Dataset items
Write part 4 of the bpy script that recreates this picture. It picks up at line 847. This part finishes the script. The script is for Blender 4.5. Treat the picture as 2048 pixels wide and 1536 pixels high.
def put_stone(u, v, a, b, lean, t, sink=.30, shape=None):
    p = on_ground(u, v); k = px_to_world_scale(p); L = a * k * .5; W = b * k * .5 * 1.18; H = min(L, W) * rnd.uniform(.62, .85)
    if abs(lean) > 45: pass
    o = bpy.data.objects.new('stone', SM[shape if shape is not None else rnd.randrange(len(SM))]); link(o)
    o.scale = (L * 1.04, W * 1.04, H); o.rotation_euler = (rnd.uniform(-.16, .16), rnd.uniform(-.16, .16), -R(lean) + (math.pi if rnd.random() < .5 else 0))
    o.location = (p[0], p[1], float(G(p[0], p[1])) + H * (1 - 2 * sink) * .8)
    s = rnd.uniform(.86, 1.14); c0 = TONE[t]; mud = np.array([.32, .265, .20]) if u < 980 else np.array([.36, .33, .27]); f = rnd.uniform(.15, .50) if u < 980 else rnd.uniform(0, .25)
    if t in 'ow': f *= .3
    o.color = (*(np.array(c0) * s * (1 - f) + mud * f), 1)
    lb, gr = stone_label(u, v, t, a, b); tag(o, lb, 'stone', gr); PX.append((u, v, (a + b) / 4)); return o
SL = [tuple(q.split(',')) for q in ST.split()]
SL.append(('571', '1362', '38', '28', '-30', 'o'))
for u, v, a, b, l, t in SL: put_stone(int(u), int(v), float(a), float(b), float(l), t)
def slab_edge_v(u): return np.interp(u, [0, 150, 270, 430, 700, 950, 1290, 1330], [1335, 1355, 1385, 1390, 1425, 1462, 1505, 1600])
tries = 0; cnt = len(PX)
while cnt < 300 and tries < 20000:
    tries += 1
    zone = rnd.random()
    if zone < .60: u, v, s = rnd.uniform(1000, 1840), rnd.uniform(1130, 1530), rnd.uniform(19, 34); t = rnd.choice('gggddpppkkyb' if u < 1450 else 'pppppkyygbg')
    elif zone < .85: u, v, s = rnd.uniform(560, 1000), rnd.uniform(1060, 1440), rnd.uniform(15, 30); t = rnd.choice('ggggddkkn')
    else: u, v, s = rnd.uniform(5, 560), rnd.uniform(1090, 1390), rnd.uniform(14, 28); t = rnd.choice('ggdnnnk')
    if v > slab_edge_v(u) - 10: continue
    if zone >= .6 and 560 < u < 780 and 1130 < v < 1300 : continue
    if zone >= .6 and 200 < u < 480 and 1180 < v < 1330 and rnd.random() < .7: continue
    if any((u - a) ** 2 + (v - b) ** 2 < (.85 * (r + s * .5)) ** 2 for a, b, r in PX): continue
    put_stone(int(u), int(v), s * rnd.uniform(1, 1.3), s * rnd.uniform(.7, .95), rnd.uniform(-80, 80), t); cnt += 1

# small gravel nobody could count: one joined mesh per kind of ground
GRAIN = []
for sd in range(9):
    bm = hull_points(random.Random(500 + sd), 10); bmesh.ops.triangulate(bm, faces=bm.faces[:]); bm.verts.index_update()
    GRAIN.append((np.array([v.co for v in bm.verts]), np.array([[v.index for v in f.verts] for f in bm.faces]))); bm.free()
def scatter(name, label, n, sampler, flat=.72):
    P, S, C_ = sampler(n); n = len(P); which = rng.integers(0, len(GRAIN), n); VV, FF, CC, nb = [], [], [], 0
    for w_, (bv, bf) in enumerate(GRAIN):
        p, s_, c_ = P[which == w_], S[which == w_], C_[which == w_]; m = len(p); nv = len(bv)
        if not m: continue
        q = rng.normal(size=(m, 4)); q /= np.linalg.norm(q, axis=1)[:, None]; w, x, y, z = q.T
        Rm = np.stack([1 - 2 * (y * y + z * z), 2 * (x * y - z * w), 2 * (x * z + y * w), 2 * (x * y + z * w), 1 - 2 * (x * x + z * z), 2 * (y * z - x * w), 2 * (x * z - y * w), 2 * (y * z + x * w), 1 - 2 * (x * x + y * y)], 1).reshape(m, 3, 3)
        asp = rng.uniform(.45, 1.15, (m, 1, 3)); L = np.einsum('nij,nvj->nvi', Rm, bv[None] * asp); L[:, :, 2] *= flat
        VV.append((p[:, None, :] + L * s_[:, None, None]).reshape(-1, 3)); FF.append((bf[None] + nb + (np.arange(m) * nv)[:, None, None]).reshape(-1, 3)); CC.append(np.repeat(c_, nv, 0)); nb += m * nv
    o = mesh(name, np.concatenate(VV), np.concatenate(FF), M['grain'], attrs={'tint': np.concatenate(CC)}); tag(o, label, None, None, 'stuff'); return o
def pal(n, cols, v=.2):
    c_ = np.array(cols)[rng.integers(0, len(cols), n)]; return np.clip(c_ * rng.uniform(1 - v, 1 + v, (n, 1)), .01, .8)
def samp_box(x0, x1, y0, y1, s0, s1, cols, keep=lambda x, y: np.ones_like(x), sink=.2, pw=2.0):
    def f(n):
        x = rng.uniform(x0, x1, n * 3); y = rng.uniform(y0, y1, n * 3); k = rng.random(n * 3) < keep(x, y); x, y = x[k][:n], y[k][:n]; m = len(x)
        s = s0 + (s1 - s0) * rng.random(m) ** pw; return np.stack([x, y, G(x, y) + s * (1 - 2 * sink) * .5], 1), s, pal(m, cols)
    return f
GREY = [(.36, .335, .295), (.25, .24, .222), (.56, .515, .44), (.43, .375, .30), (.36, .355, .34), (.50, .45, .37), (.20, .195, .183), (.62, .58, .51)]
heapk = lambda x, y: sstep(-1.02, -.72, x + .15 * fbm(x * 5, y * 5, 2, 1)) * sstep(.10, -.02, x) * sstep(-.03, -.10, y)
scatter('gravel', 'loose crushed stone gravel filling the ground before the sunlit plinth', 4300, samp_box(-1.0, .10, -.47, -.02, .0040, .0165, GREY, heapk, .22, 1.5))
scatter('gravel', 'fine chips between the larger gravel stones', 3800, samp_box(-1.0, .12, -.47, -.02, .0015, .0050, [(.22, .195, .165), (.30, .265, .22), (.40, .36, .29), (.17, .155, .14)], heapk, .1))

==

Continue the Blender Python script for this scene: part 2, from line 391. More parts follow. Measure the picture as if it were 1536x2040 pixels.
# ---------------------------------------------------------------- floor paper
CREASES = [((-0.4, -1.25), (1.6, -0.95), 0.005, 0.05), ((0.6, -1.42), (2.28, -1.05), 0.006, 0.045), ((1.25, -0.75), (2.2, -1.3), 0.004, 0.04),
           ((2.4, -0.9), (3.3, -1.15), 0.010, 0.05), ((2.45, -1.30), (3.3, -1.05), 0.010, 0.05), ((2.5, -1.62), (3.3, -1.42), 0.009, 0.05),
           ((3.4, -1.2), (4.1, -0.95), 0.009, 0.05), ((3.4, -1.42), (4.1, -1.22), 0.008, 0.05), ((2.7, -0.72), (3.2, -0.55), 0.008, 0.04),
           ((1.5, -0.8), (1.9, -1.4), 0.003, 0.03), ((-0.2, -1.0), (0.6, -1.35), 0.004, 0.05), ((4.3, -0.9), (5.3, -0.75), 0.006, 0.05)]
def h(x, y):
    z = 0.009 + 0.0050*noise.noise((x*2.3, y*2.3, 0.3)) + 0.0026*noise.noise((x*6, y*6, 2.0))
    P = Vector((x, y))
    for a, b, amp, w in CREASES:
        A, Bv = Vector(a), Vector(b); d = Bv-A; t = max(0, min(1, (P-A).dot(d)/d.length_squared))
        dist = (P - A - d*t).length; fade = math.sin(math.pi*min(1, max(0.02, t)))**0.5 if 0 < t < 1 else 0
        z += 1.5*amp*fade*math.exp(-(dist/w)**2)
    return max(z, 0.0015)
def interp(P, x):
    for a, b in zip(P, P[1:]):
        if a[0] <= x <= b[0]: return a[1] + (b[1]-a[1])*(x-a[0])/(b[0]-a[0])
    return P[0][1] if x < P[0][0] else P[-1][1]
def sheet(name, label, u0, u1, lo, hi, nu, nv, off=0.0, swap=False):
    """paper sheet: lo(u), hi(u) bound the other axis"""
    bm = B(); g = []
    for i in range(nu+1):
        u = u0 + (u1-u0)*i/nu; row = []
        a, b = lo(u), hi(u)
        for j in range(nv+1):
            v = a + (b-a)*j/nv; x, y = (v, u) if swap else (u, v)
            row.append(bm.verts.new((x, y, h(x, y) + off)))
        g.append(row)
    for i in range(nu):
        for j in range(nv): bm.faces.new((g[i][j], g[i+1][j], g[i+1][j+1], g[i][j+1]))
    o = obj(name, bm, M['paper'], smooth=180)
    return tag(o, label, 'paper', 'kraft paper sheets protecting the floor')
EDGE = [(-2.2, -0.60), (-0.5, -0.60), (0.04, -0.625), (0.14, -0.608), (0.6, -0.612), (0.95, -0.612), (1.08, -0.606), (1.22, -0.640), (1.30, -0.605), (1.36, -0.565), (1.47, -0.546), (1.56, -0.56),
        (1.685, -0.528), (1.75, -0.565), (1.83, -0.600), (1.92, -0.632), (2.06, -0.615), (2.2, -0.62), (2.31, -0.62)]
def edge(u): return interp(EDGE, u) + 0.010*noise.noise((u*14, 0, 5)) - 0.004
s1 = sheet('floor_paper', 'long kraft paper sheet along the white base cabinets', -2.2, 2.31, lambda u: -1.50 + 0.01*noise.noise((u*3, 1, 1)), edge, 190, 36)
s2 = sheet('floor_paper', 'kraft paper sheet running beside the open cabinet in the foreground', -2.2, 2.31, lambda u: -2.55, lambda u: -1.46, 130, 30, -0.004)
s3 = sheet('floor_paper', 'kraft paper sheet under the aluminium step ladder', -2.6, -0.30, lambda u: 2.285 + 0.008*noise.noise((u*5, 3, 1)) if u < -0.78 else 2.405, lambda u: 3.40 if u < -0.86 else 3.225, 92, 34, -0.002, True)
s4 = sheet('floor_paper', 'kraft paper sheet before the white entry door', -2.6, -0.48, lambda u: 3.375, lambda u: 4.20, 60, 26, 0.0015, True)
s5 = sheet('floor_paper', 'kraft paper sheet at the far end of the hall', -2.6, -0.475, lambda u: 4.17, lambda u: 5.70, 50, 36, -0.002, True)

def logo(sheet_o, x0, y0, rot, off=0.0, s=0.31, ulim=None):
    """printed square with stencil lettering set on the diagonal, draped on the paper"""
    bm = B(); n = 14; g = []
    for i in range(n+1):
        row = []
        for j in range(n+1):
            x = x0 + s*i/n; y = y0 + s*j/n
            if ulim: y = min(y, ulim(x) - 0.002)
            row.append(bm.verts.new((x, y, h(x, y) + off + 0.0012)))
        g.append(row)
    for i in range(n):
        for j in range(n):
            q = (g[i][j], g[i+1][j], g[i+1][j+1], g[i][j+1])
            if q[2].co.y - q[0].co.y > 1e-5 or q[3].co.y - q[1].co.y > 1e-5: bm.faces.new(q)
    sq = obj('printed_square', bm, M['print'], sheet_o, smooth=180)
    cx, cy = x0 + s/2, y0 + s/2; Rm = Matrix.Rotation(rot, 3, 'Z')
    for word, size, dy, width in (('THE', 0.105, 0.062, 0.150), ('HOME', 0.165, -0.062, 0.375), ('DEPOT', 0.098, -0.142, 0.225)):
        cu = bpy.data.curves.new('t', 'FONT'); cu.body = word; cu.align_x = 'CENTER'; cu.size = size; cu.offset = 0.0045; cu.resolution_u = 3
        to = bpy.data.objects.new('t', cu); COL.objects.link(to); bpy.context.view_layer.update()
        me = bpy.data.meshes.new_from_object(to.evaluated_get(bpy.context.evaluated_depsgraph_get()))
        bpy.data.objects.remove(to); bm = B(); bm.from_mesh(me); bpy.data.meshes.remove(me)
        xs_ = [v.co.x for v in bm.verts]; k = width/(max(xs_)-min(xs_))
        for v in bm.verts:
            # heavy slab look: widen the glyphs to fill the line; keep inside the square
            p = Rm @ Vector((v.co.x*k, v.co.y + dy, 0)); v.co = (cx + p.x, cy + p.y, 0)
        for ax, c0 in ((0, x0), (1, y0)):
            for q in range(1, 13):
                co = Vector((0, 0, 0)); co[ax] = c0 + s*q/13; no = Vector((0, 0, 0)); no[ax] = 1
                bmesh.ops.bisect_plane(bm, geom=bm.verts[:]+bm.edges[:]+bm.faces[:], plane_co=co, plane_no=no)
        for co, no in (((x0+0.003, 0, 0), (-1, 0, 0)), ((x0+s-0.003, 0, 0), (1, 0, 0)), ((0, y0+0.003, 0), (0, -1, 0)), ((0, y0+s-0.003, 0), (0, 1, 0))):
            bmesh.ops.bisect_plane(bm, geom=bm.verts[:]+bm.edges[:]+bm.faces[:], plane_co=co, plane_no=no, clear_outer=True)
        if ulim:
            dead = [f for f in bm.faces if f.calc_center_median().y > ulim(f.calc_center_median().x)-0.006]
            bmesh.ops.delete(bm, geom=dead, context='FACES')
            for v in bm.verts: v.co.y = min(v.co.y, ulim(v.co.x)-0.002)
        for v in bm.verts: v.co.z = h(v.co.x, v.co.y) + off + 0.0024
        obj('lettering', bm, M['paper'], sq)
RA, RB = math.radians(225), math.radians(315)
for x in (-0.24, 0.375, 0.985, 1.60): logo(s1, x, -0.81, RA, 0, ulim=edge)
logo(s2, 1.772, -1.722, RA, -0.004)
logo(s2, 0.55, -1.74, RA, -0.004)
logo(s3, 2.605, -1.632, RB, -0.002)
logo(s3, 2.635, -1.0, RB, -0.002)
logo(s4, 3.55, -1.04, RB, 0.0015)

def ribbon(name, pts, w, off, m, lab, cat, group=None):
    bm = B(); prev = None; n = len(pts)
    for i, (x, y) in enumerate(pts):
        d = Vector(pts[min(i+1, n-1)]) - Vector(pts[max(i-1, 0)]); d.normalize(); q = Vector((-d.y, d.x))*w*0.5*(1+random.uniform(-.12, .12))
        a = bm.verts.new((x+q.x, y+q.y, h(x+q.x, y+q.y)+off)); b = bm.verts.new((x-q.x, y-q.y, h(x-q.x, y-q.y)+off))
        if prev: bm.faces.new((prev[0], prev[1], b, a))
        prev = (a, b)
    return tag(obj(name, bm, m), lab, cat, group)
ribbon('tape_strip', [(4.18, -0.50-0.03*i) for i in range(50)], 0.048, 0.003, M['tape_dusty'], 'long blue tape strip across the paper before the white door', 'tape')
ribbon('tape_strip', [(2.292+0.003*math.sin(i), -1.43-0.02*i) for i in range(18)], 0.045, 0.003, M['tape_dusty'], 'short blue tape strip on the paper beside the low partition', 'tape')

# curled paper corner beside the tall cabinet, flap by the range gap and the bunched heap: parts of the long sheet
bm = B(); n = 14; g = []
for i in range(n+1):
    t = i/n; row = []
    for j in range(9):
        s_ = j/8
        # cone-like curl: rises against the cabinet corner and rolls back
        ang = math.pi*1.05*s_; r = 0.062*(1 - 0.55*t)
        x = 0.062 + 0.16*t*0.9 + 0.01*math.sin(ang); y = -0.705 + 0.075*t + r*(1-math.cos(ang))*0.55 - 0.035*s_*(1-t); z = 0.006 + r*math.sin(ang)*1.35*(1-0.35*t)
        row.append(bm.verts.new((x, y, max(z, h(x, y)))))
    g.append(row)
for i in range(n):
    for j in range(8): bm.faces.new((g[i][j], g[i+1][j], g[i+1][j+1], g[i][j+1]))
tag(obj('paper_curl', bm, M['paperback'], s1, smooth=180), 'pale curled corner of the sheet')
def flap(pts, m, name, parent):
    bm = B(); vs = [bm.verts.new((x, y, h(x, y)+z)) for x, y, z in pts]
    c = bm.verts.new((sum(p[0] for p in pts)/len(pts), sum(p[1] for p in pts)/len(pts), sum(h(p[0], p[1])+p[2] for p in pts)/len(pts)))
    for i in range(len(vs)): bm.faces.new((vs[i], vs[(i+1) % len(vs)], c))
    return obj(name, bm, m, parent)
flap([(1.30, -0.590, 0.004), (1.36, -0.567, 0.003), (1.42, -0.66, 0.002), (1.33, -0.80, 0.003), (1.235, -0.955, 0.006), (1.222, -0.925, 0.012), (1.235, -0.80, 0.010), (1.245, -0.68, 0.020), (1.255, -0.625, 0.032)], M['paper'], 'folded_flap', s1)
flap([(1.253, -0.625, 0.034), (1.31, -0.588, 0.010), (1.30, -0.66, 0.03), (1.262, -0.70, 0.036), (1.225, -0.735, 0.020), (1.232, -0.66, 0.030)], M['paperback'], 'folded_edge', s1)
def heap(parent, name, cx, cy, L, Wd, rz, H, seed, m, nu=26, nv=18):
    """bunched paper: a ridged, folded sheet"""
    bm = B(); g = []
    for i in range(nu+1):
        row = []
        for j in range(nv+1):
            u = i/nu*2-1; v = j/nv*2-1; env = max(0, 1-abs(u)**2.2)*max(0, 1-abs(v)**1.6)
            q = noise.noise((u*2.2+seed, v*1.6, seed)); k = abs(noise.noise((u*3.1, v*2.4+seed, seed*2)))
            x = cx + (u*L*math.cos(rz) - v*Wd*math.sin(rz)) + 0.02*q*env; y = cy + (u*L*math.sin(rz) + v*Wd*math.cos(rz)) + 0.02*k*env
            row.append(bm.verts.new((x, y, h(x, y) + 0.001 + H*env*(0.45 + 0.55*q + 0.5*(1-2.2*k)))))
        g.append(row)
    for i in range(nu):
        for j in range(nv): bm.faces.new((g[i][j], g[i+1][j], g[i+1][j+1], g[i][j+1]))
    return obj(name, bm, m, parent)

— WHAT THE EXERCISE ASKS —
Using the material above, report each line where "parts" occurs.

— FULL RESPONSE —
Continue the Blender Python script for this scene: part 2, from line 391. More parts follow. Measure the picture as if it were 1536x2040 pixels.
# curled paper corner beside the tall cabinet, flap by the range gap and the bunched heap: parts of the long sheet